Wedding Band / Purity Ring
At
the first Airbnb we rented in USA, Kristin had slept in the bedroom and I had
slept on the living room couch. After a while, she said she didn't want to sleep on the same
floor as me and demanded that we get a two-story place. As townhouses are expensive on
Airbnb
and we didn't know where we will be at the end of the summer,
we moved to the rural outskirts of a different city and
rented, month-to-month, an unfurnished two-bedroom townhouse apartment; she slept on an air
mattress upstairs, which had both bedrooms and the bathroom, and I slept
downstairs in a sleeping bag on the living room carpet.
One day, she came downstairs, showed me the picture of a beautiful cross-engraved wedding band that was made of yellow and white gold and cost almost $1,000, and asked me to buy it for her to wear as her "purity ring," and then as her wedding band when we get married. To her credit, this was the first expensive item she had ever asked me to buy her. Even though her many alters had asked for purses in their preferred shades in the pink to purple spectrum, she had never asked for expensive clothes or handbags.
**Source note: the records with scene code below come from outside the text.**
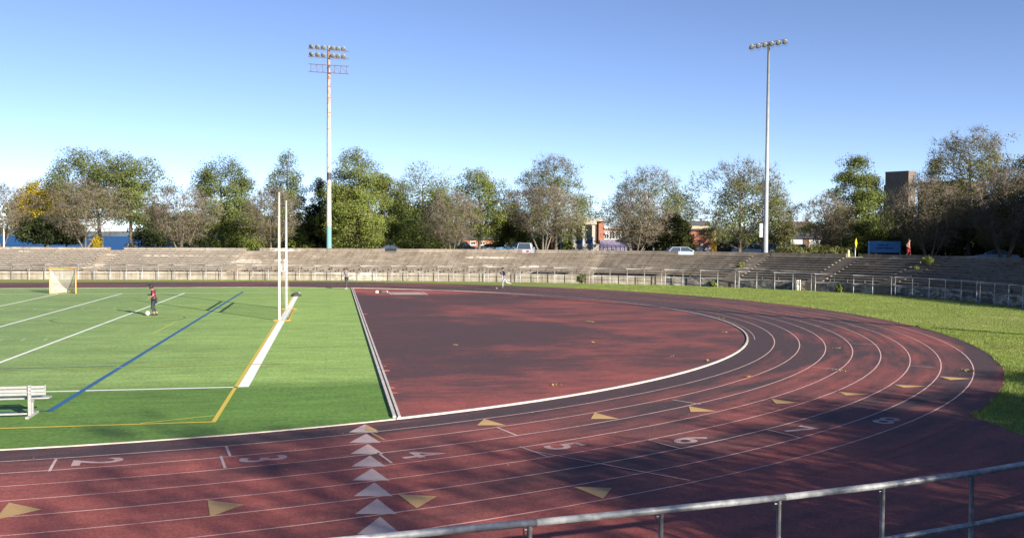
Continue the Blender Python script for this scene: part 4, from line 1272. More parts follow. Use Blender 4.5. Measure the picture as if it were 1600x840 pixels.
for i, r_ in enumerate(rim):
    for j in range(nJ):
        t_ = j / (nJ - 1); q = Vector(r_).lerp(ap_, t_ ** .8); q.z = max(.03, q.z - .30 * math.sin(math.pi * t_) * (r_[2] / 1.84)); m.v.append(tuple(q)); m.uv.append((i * .22, t_ * 2.2))
for i in range(len(rim) - 1):
    for j in range(nJ - 1):
        a = i * nJ + j; m.f.append((a, a + nJ, a + nJ + 1, a + 1))
m.build('net', M_NETW, lg)

# aluminium team bench seen from behind, back rest nearest
M_ALU = pm('bench_aluminium', (0.29, 0.295, 0.30), .5, .1, .14, 12)
bn = thing('team_bench', 'aluminium team bench with back rest cut by the left picture edge', 'bench', (-7.46, 25.45, 0.016), R(1.0))
for k in range(3):
    MB().box((-4.55, -.135 + .004 * k, .545 + .085 * k), (.36, -.105 + .004 * k, .605 + .085 * k)).build('back_plank', M_ALU, bn)
MB().box((.345, -.14, .535), (.365, -.095, .80)).build('end_cap', M_ALU, bn)
for k in range(2):
    MB().box((-4.55, .03 + .135 * k, .42), (.40, .155 + .135 * k, .455)).build('seat_plank', M_ALU, bn)
for x in (0.0, -2.1, -4.2):
    up_ = MB().box((x - .035, -.19, .03), (x + .035, -.137, .80)).build('upright', M_ALU, bn)
    MB().box((x - .035, -.137, .36), (x + .035, .28, .415)).build('seat_arm', M_ALU, bn)
    MB().box((x - .03, .02, .05), (x + .03, .09, .36)).build('leg', M_ALU, bn)
    MB().box((x - .04, -.42, .0), (x + .04, .48, .05)).build('foot', M_ALU, bn)
    for zz in (.58, .66, .76):
        MB().tube([(x + .02, -.197, zz), (x + .02, -.188, zz)], .012, 8).build('bolt', M_DARKSTEEL, bn)
MB().box((-4.3, -.13, .06), (-.04, -.09, .10)).build('brace', M_ALU, bn)

# ball
bl = thing('soccer_ball', 'white soccer ball at the feet of the player in dark red', 'ball', (0, 0, 0))
p = at(230.5, 493); bl.location = (p.x, p.y, .016)
bm = bmesh.new(); bmesh.ops.create_icosphere(bm, subdivisions=3, radius=.125)
me = bpy.data.meshes.new('shell'); bm.to_mesh(me); bm.free()
me.materials.append(pm('ball_white', (0.80, 0.76, 0.70), .4, 0, .05)); me.polygons.foreach_set('use_smooth', [True] * len(me.polygons))
link('shell', me, bl, (0, 0, .125))
m = MB()
bm = bmesh.new(); bmesh.ops.create_icosphere(bm, subdivisions=1, radius=1.0); ico = [v.co.copy() for v in bm.verts][:12]; bm.free()
for c in ico:
    MB().lathe([(.036, .1185), (.034, .127)], 5, (0, 0, 0), c.normalized()).build('patch', pm('ball_patch', (0.30, 0.07, 0.10), .4), bl, loc=(0, 0, .125))

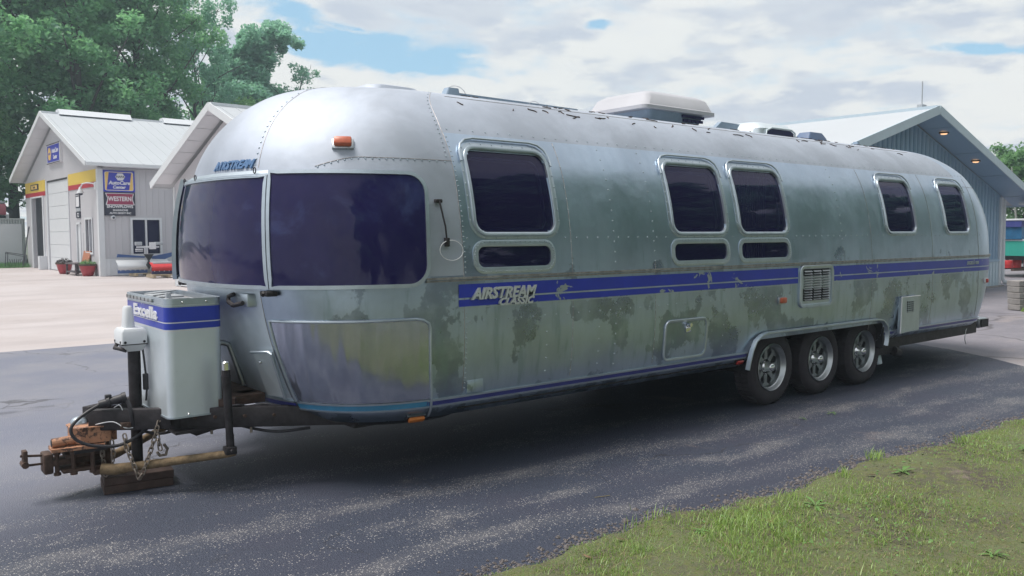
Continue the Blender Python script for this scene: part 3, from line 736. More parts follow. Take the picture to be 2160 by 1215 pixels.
def trimband(a_pts, z0, z1, zs0, zs1, bmat):
    """a_pts: list of map callables giving a point for (z, off)"""
    mb = MB(); seq = [(z0, .002), (z0, .014), (zs0, .014), (zs0, .008)]; n_ = len(a_pts)
    for (lo, hi) in ((z0, zs0), (zs1, z1)):
        q = [(lo, .0), (lo, .014), (hi, .014), (hi, .0)]
        mb.add([f(z, o_) for f in a_pts for z, o_ in q], [(i*4+k, i*4+k+1, (i+1)*4+k+1, (i+1)*4+k) for i in range(n_-1) for k in range(3)])
    tr_ = mb.build('trim_rail', 'frame_alu', TR, True)
    MB().add([f(z, .009) for f in a_pts for z in (zs0, zs1)], [(i*2, i*2+1, i*2+3, i*2+2) for i in range(n_-1)]).build('trim_insert', bmat, tr_, True)
    # end caps
trimband([(lambda z, o_, a=a: surf('F', a, z, o_)) for a in np.linspace(R(-29), R(-81.8), 40)], .488, .542, .498, .532, 'ring_teal')
trimband([(lambda z, o_, a=a: surf('F', a, z, o_)) for a in np.linspace(R(28), R(-28), 30)], .488, .542, .498, .532, 'ring_blue')
trimband([(lambda z, o_, x=x: side_any(x, z, o_)) for x in np.linspace(.005, 3.27, 40)], .488, .538, .499, .527, 'ring_blue')
trimband([(lambda z, o_, x=x: side_any(x, z, o_)) for x in np.linspace(5.62, 5.85, 5)], .488, .538, .499, .527, 'ring_blue')
trimband([(lambda z, o_, x=x: side_any(x, z, o_)) for x in np.linspace(6.28, 8.2, 40)], .488, .538, .499, .527, 'ring_blue')
# belt rail
mb = MB(); X = list(np.linspace(-.02, 8.55, 90))
for z0, z1, dd in ((1.262, 1.272, .012), (1.276, 1.290, .018)):
    q = [(z0, .0), (z0, dd), (z1, dd), (z1, .0)]
    mb.add([side_any(x, z, o_) for x in X for z, o_ in q], [(i*4+k, i*4+k+1, (i+1)*4+k+1, (i+1)*4+k) for i in range(len(X)-1) for k in range(3)])
mb.build('belt_rail', 'belt_alu', TR, True)
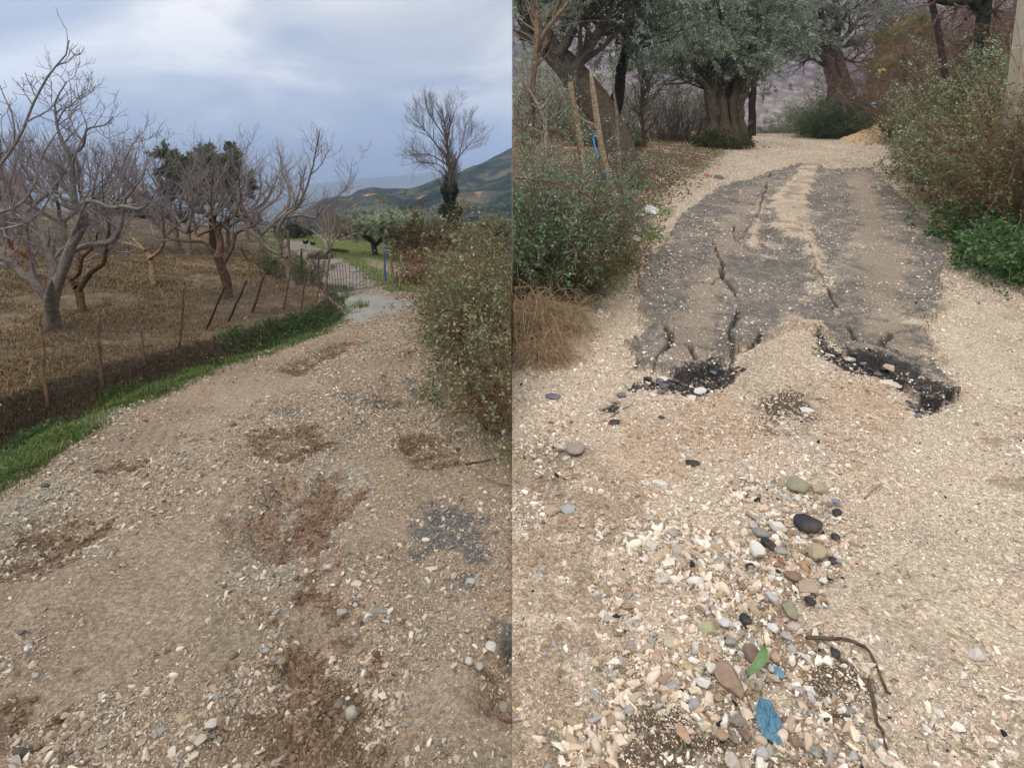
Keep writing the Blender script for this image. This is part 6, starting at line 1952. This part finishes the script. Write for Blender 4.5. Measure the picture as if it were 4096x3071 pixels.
rock(2612, 905, 54, 46, lin(176, 164, 116), 'yellowish rough rock among the plastic litter', .7, .6)
rock(2505, 750, 38, 22, lin(190, 162, 130), 'tan rock behind the split board', .4, .7)

# the big green leaf, olive leaves, twigs
def big_leaf():
    a = hit(2986, 2738); b = hit(3056, 2604)
    d = b - a; d[2] = 0; L = np.linalg.norm(d); d /= L; s = np.array((-d[1], d[0], 0))
    n = 14; V = []
    for i in range(n + 1):
        t = i / n
        w = .027 * math.sin(math.pi * min(1, t ** .85)) ** .8 * (1 if t < .98 else .3)
        for j in (-1, -.5, 0, .5, 1):
            p = a + d * L * t + s * w * j * .62 - s * .10 * L * math.sin(t * math.pi)
            V.append((p[0], p[1], a[2] + (b[2] - a[2]) * t + .020 + .012 * abs(j) + .012 * math.sin(t * 3)))
    q = [(i * 5 + j, i * 5 + j + 1, i * 5 + j + 6, i * 5 + j + 5) for i in range(n) for j in range(4)]
    o = mk('green_leaf', V, np.array(q), mat_simple('leaf_green', lin(112, 136, 92), .55, .22, 60, .2), loc=tuple(a))
    tagp(o, 'large pointed green leaf lying between brown cobble and orange-tan stone', 'leaf')
    e = hit(3050, 2562)
    P = np.array([curve([(V[-3][0], V[-3][1], V[-3][2], .002), ((b + e)[0] / 2, (b + e)[1] / 2, b[2] + .03, .002), (e[0], e[1], e[2] + .03, .0016)], 8)])
    v, qq = tubes(P[:, :, :3], P[:, :, 3], 5)
    mk('leaf_stalk', v, qq, bpy.data.materials['leaf_green'], o)
big_leaf()


def ground_stick(name, label, pts, w, c, sd_, lift=.006):
    q = []
    for i, p in enumerate(pts):
        g = hit(*p)
        q.append((g[0], g[1], g[2] + w * .5 + lift * (1 + math.sin(i * 2 + sd_)), w * .5 * (1 - .5 * i / len(pts))))
    A = np.array([curve(q, 20, .002, sd_)])
    V, f = tubes(A[:, :, :3], A[:, :, 3], 8)
    V = gnarl(V, None, w * .25, 40, sd_)
    rr = np.random.default_rng(sd_)
    return tagp(mk(name, V, f, m_bark, attrs={'col': ('FLOAT_COLOR', colvar(c, len(f), rr, .08, .02))}, loc=q[0][:3]), label, 'twig')


ground_stick('twig', 'dark frayed twig bent like a hook on the bright gravel', [(3225, 2570), (3330, 2566), (3400, 2566), (3460, 2610), (3505, 2680), (3545, 2770), (3558, 2790)], .013, lin(92, 76, 64), 1)
ground_stick('twig', 'second dark frayed twig inside the hook-shaped one', [(3478, 2740), (3492, 2800), (3508, 2900), (3530, 2950), (3545, 3010)], .013, lin(88, 72, 62), 2)
ground_stick('twig', 'short dark twig below the hook-shaped one', [(3300, 2890), (3340, 2868), (3400, 2878)], .010, lin(96, 78, 64), 3)
ground_stick('twig', 'brown stick beside the elongated cream stone at the left', [(2148, 1930), (2220, 1918), (2320, 1905)], .009, lin(150, 118, 90), 4)
ground_stick('twig', 'thin stick pointing to the sunken asphalt edge', [(2440, 1672), (2480, 1650), (2530, 1622)], .008, lin(120, 96, 78), 5)
ground_stick('twig', 'thin twig on the sandy right side of the lane', [(3458, 2000), (3490, 1975), (3520, 1943)], .007, lin(140, 116, 92), 6)
ground_stick('twig', 'dark branch lying over the reddish gravel near the divide', [(1867, 1884), (1920, 1868), (2005, 1840)], .016, lin(92, 74, 62), 7, .02)
ground_stick('twig', 'pale dead branch lying toward the divide at the bramble foot', [(1890, 1898), (1960, 1925), (2042, 1950)], .014, lin(134, 116, 98), 8, .02)
ground_stick('twig', 'orange-brown splinter on the bright gravel of the dirt road', [(1350, 2272), (1352, 2245), (1354, 2226)], .010, lin(176, 122, 96), 9)

r = np.random.default_rng(88)
def flat_leaves(name, px0, px1, py0, py1, n, L, Wd, cols, w, upz=.15, fil=None):
    pxs = r.uniform(px0, px1, n); pys = py0 + (py1 - py0) * r.uniform(0, 1, n)
    G = []
    for a, b in zip(pxs, pys):
        d = ray(a, b); G.append(d)
    G = np.array(G)
    fn = HL if (px0 + px1) / 2 < W / 2 else HR
    Ys = np.exp(np.linspace(math.log(1.0), math.log(40), 700))
    P = np.array((0, 0, EYE))[None, None] + G[:, None, :] * (Ys[None, :] / G[:, 1:2])[:, :, None]
    below = P[:, :, 2] < fn(P[:, :, 0], P[:, :, 1])
    i = below.argmax(1)
    Pw = P[np.arange(n), i]
    Pw[:, 2] = gz(Pw[:, 0], Pw[:, 1]) + .006
    if fil is not None:
        k = fil(Pw); Pw = Pw[k]; n = len(Pw)
    V, f = leaves(Pw, np.stack([r.normal(size=n), r.normal(size=n), r.normal(size=n) * upz + .05], 1), L * r.uniform(.6, 1.3, n), Wd * r.uniform(.6, 1.3, n), r)
    tagp(attach(name, V, f, pick(cols, w, n, r, .12, .04), m_leaf, None, False, False), kind='stuff')


flat_leaves('fallen_olive_leaves', 2060, 4090, 1450, 3060, 420, .035, .008, [lin(136, 138, 104), lin(116, 122, 88), lin(150, 132, 96), lin(176, 160, 120)], [3, 2, 2, 1])
flat_leaves('fallen_twigs', 2980, 3260, 1560, 1760, 420, .06, .003, [lin(110, 88, 62), lin(84, 70, 52)], [1, 1])
flat_leaves('dead_leaf_litter', 2060, 3000, 430, 1100, 9000, .055, .035, [lin(150, 104, 66), lin(124, 92, 62), lin(176, 138, 92), lin(96, 92, 52), lin(196, 170, 120)], [3, 3, 2, 1.5, .8], .4,
            lambda Q: (Q[:, 0] < np.interp(Q[:, 1], *QXL) + .2))
# green and dry blades along the lane's verges
X, Y = scatter_uv(120000, .0, .95, 3.4, 24, r)
l = np.interp(Y, *QXL) - X; t = X - np.interp(Y, *QXR)
pn = fbm(X, Y, 1.6, 3, 601)
m = ((l > .05) & (r.uniform(0, 1, len(X)) < np.clip(.25 + .8 * pn, .03, 1))) | ((t > -.02) & (r.uniform(0, 1, len(X)) < .75))
gm = m & (pn > .18)
grass_obj('verge_grass', X[gm], Y[gm], r.uniform(.03, .09, gm.sum()), r.uniform(.3, .9, gm.sum()), .003 + .0009 * Y[gm], [lin(96, 128, 60), lin(74, 104, 48), lin(124, 140, 80)], [3, 3, 1], r, False)
dm = m & ~gm
grass_obj('verge_dry_grass', X[dm], Y[dm], r.uniform(.02, .10, dm.sum()), r.uniform(.5, 1.5, dm.sum()), .002 + .0008 * Y[dm], [lin(140, 112, 80), lin(112, 88, 62), lin(160, 136, 100)], [3, 3, 1], r, False)
for (px, py, rad_, nb) in ((2600, 950, .10, 500), (2420, 1085, .13, 900), (2130, 1335, .05, 300), (2660, 850, .08, 200), (2330, 1180, .07, 300)):
    c0 = hit(px, py)
    X = c0[0] + r.normal(0, rad_, nb); Y = c0[1] + r.normal(0, rad_ * 1.4, nb)
    o = grass_obj('grass_tuft', X, Y, r.uniform(.03, .08, nb), r.uniform(.3, 1.0, nb), np.full(nb, .006), [lin(104, 146, 64), lin(128, 164, 80)], [1, 1], r, False)
# ---------------------------------------------------------------- orchard fence, gate
FG = 'stakes of the orchard wire fence'
FP = []
for k, (tx, ty, bx_, by_, w, c, lab) in enumerate([
    (160, 1256, 187, 1613, 13, (122, 98, 78), 'pale brown stake nearest to the left edge'),
    (393, 1256, 407, 1545, 15, (110, 90, 74), 'thick brown stake, second from the left edge'),
    (553, 1186, 580, 1465, 9, (116, 98, 84), 'thin straight stake, third from the left edge'),
    (736, 1144, 718, 1392, 10, (104, 86, 72), 'stake leaning slightly right with a knobbly top, fourth from the left'),
    (900, 1144, 824, 1316, 9, (64, 54, 48), 'black stake leaning strongly right, in front of the black-limbed fig tree'),
    (988, 1121, 910, 1288, 9, (70, 58, 50), 'second black stake leaning strongly right'),
    (1059, 1093, 1006, 1250, 11, (84, 70, 60), 'dark leaning stake with a bent thick top'),
    (1170, 1056, 1133, 1237, 6, (96, 82, 74), 'thin stake left of the winding fig trunk foot'),
    (1223, 1107, 1202, 1246, 6, (96, 84, 76), 'short thin stake right of the winding fig trunk foot'),
    (1302, 1043, 1262, 1212, 6, (104, 88, 80), 'long thin stake leaning right at the fence corner'),
    (1320, 1015, 1300, 1170, 10, (122, 108, 102), 'pinkish grey gate post at the fence corner'),
    (1276, 1020, 1274, 1152, 8, (96, 84, 78), 'straight stake just left of the gate post'),
    (1205, 994, 1209, 1133, 9, (88, 74, 64), 'dark stake by the small leafy shoot'),
    (1150, 922, 1156, 1030, 12, (112, 104, 88), 'thick grey post on the grassy crest'),
    (1561, 1015, 1576, 1140, 12, (128, 120, 104), 'grey wooden post leaning left, right of the blue post'),
    (1605, 1020, 1598, 1162, 12, (124, 116, 102), 'grey wooden post farthest right'),
    (1586, 1085, 1588, 1150, 7, (110, 100, 86), 'short grey post between the two taller grey ones')]):
    g = hit(bx_, by_)
    if k < 10:
        # feet sit on the bank top: search the ground under the foot pixel
        pass
    D = g[1]
    q = []
    for j in range(5):
        t = j / 4
        px_ = bx_ + (tx - bx_) * t; py_ = by_ + 6 + (ty - by_ - 6) * t
        a = at(px_, py_, D)
        q.append((*a, w * .5 * D / F * (1.1 - .25 * t)))
    A = np.array([curve(q, 12, .004, k)])
    V, f = tubes(A[:, :, :3], A[:, :, 3], 8)
    V = gnarl(V, None, .004, 16, k)
    o = mk('fence_stake', V, f, m_bark, attrs={'col': ('FLOAT_COLOR', colvar(lin(*c), len(f), rng, .08, .02))}, loc=q[0][:3])
    tagp(o, lab, 'fence stake', FG)
    FP.append((g, D, at(tx, ty, D)))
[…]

Still, I replied that we should buy our wedding bands just before our wedding and also commented that the wedding band she wanted, although very beautiful, was arguably too expensive, too conspicuous, and too extravagant for a missionary.
One of Kristin's virtues is tenacity, without which she wouldn't have survived her father's horrific abuse for twenty years. In the ensuing days, she and all of her alters relentlessly pressured me to buy her the wedding band. The child alters were particularly insistent, reminding me how pretty the "purity ring" is and how much it will encourage Kristin.
In the end, I gave in and agreed to buy her the "purity ring," but the communication to order it with the custom engraving that she wanted on the inside of it hit surprisingly many snags and took over a month of email exchanges.